If you’re using TTG CE3 Pages you already have a page to display your galleries. On this page you can place galleries and indexes that lead to other galleries. (If you’re using Publisher to manage things then you’ll have Albums and Album Sets.)
With this scenario, visitors can come to your page, click on the Galleries page link, and see a page with links to galleries and indexes. You might have an index for Landscapes, another for Travel, another for Still Life. You might even have a link that leads to a Client pages index.
But what if you wanted to keep your client work completely separate from your personal work? What if you wanted a completely separate navigation menu item that leads to your Clients page?
With TTG Autoindex, this is easy to do.
In Lightroom, bring up the Autoindex engine and style it as you like. You can do this either by using a user template for an existing autoindex design, create a brand new design just for your client pages, or you can share user template settings from another TTG web engine, like Pages. Make sure you go to the navigation section in the Site Info control pane to add the new Clients navigation item. Let’s assume that this new autoindex will be in the root of your site. Set the navigation target to /clients/. At the very least, you’ll also need to change the navigation in Pages so that your clients will be able to find their main page. You’ll also probably want to include the Clients menu item in any client galleries you generate.
Once designed, export and name it whatever you like (letters, numbers, hyphens, and underscores only. No spaces). Let’s just name this one “clients.”
Now upload the entire exported clients/ folder to the root of your site. That’s it. Now all you need to do is populate it with client galleries, or even more indexes if you have clients with more than one gallery.
Variations on the theme
What if you’re using Publisher? Since the new folder (clients/ in this case) was uploaded to the root of the site, and the publisher/ folder should also be in the root, just create a new Publisher instance in Lightroom and set ‘clients’ as the top-level gallery folder. This way you can manage client albums completely separate from your other work.

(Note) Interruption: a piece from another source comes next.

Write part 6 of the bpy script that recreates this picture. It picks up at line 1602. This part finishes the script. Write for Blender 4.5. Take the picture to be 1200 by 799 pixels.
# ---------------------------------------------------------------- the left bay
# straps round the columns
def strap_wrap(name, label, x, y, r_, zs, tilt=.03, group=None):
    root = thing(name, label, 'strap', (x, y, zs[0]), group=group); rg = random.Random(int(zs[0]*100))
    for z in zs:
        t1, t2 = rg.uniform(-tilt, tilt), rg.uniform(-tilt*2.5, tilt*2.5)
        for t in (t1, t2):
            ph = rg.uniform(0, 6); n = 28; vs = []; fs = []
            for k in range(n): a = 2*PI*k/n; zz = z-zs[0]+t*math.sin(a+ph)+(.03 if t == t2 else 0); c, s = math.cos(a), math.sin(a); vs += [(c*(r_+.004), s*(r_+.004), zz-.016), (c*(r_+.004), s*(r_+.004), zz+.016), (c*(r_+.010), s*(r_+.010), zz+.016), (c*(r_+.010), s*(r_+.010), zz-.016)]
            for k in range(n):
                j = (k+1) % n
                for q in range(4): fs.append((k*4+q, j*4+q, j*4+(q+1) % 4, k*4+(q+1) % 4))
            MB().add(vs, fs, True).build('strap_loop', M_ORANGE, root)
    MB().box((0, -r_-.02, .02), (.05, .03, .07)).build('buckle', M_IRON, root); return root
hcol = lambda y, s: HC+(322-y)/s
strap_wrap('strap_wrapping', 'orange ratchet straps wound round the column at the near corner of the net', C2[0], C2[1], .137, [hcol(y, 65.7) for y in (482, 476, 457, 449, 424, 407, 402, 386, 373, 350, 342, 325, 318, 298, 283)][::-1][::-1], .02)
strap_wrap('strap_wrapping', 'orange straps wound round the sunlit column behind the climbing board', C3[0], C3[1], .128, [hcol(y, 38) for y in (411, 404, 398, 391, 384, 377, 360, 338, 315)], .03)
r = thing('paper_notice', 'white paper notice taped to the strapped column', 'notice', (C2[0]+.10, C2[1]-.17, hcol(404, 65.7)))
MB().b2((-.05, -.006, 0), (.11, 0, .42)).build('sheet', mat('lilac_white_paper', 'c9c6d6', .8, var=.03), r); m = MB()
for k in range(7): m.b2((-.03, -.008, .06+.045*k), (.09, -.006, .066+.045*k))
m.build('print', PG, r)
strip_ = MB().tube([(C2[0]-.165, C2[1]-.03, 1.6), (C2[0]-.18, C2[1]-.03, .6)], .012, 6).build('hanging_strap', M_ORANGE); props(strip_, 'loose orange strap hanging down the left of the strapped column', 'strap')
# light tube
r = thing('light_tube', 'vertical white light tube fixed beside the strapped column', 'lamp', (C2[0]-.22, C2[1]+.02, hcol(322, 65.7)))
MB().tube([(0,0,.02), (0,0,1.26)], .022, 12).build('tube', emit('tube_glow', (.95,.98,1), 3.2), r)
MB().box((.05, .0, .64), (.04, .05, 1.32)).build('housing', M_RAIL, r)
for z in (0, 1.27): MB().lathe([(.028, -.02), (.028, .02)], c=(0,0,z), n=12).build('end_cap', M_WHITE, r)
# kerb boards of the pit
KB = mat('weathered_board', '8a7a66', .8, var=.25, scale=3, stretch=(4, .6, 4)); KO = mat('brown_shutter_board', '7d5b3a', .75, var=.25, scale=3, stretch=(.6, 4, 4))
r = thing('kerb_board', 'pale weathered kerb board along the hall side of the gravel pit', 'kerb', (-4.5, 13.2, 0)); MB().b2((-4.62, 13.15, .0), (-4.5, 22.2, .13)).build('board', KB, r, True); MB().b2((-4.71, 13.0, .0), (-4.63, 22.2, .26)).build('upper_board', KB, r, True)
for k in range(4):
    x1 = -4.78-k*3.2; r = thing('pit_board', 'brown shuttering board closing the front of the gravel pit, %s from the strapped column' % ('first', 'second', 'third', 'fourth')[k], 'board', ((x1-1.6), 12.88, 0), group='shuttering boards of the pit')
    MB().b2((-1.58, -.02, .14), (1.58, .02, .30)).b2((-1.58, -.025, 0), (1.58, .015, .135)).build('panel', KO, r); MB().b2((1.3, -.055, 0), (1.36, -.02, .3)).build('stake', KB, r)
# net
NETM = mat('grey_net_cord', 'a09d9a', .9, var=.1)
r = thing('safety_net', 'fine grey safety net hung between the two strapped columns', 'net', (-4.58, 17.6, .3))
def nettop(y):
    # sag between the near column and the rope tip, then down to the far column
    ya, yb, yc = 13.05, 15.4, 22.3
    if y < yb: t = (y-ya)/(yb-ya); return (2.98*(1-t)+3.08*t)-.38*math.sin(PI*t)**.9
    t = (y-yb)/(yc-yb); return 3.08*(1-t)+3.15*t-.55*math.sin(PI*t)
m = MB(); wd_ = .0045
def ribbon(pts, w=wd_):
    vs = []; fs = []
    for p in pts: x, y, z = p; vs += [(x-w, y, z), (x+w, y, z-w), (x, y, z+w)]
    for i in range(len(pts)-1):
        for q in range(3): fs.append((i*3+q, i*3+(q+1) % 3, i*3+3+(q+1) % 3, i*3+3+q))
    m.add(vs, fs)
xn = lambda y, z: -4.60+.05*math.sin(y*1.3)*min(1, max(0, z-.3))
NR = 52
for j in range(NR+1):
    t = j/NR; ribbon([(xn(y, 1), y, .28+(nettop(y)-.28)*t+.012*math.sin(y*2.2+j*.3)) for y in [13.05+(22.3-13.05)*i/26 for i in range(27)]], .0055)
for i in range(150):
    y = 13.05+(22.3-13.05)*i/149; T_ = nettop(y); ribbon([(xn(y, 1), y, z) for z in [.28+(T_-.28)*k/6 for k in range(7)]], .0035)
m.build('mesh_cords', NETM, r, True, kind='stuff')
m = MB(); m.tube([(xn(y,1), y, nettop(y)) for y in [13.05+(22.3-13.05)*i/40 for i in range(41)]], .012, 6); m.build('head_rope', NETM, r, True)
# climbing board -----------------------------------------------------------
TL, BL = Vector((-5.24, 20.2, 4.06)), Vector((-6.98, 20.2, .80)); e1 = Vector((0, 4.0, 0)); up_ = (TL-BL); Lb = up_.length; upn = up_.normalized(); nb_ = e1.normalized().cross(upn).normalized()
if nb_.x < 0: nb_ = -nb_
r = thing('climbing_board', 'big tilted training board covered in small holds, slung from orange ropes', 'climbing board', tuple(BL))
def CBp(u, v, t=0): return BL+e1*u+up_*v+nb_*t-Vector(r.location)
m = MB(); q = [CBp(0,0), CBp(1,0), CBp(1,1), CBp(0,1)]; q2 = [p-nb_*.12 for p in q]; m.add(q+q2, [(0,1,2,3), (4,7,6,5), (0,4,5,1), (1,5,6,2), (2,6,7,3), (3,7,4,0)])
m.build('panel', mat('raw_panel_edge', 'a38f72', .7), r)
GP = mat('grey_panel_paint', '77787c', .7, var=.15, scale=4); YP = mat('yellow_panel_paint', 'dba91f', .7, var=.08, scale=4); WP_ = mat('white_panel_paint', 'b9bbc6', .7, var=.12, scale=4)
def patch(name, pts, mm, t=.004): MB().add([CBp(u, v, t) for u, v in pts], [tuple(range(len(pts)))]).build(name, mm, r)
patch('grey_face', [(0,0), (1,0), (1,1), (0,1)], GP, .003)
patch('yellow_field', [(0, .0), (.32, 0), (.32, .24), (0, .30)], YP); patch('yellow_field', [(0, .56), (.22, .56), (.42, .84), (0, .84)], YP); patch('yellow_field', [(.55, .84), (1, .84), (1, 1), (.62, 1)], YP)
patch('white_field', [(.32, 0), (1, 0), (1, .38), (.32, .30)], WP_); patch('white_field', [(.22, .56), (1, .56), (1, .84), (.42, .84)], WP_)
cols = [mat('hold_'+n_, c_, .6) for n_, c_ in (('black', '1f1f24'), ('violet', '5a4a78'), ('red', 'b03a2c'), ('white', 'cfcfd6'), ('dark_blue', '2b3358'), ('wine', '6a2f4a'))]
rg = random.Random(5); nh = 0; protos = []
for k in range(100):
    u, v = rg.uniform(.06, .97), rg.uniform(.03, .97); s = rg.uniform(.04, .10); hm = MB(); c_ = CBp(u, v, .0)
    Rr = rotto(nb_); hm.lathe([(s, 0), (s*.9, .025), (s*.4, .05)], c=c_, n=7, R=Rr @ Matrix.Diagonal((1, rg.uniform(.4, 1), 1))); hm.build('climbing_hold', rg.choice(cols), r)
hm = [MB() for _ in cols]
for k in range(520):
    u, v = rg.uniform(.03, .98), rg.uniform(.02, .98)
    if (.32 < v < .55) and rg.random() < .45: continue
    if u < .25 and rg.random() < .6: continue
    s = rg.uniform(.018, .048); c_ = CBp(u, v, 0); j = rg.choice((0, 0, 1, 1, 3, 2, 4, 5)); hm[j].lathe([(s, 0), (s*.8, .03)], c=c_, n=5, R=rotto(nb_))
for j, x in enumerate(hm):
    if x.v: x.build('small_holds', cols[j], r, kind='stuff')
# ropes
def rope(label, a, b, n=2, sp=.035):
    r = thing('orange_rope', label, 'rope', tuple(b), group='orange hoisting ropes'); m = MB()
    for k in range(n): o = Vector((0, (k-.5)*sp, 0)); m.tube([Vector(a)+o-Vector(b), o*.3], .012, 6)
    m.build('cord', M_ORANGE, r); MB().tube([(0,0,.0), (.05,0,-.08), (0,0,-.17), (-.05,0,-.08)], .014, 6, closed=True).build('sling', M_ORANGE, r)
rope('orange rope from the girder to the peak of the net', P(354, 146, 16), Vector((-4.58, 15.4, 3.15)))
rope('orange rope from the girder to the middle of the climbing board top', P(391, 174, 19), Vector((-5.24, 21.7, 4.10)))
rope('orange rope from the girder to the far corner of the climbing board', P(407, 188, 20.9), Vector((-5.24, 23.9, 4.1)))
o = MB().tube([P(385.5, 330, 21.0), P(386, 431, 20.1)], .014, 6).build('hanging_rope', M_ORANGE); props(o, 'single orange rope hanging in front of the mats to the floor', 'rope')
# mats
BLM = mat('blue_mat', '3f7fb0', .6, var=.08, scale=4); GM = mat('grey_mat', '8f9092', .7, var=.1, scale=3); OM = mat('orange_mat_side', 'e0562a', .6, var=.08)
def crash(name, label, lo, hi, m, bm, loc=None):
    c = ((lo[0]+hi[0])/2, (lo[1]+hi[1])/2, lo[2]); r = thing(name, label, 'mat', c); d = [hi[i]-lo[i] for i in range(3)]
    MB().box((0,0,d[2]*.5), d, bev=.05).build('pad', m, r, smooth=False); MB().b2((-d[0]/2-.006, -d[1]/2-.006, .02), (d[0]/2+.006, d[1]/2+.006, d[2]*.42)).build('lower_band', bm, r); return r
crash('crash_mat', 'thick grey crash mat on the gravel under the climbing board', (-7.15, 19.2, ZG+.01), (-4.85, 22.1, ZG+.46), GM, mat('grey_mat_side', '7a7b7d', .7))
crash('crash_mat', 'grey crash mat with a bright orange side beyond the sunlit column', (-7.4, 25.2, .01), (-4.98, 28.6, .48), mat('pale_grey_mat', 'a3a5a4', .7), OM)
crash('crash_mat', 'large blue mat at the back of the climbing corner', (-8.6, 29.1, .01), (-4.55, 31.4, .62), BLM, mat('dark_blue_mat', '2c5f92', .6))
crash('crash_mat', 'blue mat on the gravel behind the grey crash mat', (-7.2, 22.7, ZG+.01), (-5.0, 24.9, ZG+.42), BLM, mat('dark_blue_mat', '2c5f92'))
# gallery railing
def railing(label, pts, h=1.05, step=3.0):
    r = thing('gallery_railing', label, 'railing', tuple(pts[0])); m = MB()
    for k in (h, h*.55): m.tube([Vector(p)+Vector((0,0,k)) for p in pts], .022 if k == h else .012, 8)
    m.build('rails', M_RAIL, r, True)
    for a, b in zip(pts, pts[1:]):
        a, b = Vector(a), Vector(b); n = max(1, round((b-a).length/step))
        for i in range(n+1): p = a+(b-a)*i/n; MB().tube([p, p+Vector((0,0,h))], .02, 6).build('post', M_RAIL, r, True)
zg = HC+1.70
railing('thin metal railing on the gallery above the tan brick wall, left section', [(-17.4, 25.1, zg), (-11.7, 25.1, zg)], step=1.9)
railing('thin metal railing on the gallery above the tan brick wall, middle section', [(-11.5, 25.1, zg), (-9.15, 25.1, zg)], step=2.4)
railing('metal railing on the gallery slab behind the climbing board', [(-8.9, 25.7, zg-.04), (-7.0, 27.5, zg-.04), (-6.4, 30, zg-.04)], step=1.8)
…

But what about the navigation? What if you want that new menu item to be on all of your other gallery and index (album and album set) pages too. Unless you’re using phplugins to manage your navigation, you’re just going to need to manually change all indexes and galleries. If using Publisher, you’ll just need to update the specific templates you’re using.
It’s for instances like these that I always recommend enabling phplugins globally right from the start. You may not need to use that feature yet, but if you do, it’s a whole lot easier to have the infrastructure in place first. Otherwise you’ll need to export and upload everything all over again just to enable the phplugins functionality.